Physics-based simulation, Computational Fluid Dynamics (CFD) in particular, has substantially reshaped the engineering design process by dramatically reducing the experimental cost.The effectiveness of CFD is primarily driven by the power of High Performance Computing (HPC) systems. However, the CFD community's top-priority task has been to develop high-order accurate schemes for complex physical phenomena like turbulence, instead of designing algorithms towards better usage of the hardware. Moreover, the hardware is evolving at a much faster pace than the numerical methods. As a result, we currently lack efficient algorithms for the practical CFD schemes to fully leverage the HPC systems. In this dissertation, we propose high-performance algorithm designs to improve the performance and productivity of CFD solvers using multi-block structured grids on modern supercomputers.

First, to parallelize simulations, we need to partition and distribute the grid across processors.Current grid partitioners only factor communication metrics and ignore the underlying network and architectures. To achieve portable performance, we introduce a novel cost function combining the algorithmic metrics with the network properties. Based on the cost function, we propose new partitioning algorithms that minimize the communication cost while balancing the computation workload.

Second, the computation in CFD solvers is typically memory-bound and optimized with cache tiling. The state-of-the-art tiling techniques are mainly designed for single-block grids on shared memory systems, whereas multi-block grids distributed across many nodes are the norm for realistic CFD applications. In this thesis, we demonstrate how to tile distributed computation for multi-block grids. Furthermore, we propose novel pipelined algorithms to hide the communication cost which improves both the performance and strong scaling of CFD solvers.

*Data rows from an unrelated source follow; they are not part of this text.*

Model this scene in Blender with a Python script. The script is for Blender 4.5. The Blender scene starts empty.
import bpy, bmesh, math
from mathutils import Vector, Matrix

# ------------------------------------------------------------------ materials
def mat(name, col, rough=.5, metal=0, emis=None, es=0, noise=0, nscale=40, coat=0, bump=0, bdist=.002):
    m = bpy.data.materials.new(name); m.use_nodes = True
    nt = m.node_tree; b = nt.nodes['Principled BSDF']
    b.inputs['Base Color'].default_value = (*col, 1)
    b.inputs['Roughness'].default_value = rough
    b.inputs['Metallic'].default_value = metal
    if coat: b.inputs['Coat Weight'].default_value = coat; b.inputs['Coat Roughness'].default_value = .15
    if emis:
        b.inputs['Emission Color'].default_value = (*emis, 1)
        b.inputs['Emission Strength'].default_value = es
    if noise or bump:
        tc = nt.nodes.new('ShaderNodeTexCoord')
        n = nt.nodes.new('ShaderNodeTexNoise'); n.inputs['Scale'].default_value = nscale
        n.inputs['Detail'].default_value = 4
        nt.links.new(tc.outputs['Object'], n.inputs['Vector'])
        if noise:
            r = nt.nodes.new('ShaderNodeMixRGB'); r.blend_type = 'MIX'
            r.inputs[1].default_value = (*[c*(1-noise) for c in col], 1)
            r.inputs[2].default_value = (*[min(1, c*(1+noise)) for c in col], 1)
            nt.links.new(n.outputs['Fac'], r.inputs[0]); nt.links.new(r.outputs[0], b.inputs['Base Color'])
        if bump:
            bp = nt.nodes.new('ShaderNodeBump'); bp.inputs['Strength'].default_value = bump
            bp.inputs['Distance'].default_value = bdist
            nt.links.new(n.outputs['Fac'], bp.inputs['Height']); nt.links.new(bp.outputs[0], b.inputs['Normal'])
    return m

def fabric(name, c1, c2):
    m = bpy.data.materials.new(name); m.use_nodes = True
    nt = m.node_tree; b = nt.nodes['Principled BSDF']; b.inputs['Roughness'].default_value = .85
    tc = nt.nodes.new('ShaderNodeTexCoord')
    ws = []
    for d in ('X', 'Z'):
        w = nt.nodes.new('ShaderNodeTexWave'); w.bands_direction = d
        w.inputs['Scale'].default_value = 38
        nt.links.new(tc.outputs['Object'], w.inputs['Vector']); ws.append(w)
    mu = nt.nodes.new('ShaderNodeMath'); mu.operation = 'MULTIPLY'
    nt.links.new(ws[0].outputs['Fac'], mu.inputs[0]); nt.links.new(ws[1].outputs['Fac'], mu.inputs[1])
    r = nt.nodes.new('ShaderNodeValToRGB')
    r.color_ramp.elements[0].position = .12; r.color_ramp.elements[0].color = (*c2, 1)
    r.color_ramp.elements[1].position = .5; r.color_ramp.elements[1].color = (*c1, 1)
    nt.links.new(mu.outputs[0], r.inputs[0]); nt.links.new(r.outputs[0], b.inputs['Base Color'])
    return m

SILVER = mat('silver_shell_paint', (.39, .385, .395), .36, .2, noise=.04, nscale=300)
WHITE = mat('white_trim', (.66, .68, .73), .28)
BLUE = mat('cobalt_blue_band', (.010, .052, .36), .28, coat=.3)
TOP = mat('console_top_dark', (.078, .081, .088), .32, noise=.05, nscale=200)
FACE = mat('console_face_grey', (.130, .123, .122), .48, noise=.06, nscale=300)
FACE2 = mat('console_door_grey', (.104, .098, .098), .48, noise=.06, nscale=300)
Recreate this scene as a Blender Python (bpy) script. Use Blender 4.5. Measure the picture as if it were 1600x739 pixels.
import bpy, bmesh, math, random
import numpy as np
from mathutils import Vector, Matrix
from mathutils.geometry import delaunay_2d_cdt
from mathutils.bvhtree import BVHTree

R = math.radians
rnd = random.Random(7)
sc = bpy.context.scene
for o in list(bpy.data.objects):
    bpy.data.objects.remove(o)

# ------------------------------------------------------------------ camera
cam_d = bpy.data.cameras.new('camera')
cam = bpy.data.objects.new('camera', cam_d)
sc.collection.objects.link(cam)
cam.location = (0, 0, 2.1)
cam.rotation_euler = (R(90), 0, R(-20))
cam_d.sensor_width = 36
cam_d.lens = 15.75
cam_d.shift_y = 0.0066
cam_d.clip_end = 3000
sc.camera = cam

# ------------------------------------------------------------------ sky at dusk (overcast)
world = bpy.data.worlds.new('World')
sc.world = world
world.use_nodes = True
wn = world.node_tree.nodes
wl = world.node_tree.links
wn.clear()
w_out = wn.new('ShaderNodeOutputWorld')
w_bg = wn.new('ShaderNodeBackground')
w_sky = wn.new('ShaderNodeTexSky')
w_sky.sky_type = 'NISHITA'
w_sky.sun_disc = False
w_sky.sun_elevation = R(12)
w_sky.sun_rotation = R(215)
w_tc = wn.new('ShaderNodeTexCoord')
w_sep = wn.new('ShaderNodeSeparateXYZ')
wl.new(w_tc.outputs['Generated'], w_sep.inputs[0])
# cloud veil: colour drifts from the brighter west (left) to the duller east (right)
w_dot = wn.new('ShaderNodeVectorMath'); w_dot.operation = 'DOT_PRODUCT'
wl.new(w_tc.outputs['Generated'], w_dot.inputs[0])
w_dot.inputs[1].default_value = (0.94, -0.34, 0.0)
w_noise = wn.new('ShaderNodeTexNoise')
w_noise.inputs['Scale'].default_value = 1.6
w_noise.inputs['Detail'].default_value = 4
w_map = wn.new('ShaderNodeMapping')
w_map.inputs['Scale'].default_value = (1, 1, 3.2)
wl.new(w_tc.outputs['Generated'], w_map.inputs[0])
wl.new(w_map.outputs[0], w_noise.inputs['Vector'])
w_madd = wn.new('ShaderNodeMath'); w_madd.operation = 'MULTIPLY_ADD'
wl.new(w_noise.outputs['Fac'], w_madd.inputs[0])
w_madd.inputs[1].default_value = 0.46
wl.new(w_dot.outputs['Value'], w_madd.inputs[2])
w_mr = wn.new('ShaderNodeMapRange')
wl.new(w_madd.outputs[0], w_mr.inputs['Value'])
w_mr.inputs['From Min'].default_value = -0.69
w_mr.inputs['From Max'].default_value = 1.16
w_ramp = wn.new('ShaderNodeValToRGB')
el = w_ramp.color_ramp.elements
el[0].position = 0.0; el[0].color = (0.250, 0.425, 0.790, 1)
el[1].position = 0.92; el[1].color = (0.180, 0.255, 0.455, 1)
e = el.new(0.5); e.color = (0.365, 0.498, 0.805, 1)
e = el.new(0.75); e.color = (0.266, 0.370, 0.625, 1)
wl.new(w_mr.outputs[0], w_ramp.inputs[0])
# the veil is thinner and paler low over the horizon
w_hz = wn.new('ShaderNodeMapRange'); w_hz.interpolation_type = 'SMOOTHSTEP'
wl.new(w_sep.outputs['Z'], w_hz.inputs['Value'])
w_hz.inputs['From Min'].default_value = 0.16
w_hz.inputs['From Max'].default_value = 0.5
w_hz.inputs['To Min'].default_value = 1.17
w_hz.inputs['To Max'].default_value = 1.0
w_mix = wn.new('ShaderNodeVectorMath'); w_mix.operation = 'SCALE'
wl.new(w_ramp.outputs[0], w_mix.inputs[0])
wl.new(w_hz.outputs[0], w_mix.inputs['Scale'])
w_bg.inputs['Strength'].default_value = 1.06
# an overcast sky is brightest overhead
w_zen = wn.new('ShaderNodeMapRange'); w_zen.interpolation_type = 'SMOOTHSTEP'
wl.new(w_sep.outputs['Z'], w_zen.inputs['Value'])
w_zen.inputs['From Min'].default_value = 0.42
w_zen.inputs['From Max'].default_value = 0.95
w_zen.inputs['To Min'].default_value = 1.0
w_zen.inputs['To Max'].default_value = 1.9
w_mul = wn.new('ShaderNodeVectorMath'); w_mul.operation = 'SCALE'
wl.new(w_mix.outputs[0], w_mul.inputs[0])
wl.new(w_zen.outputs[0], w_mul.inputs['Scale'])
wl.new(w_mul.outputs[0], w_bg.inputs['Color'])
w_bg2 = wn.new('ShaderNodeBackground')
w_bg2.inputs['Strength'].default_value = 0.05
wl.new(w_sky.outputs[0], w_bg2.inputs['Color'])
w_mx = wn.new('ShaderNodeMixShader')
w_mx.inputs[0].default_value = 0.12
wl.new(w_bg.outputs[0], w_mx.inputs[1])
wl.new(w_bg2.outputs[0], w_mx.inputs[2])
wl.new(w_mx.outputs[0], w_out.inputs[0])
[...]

At last but not least, constructing a Deep Learning(DL) surrogate for CFD can further improve its productivity in engineering design.The surrogates must be able to predict for solutions across different boundary conditions and geometries unseen during training. In this dissertation, we design transferable DL surrogates for Boundary Value Problems (BVP) resembling the CFD simulations for steady-state flow. Furthermore, we propose an iterative inference method that transfers the prediction across arbitrary domain sizes and shapes.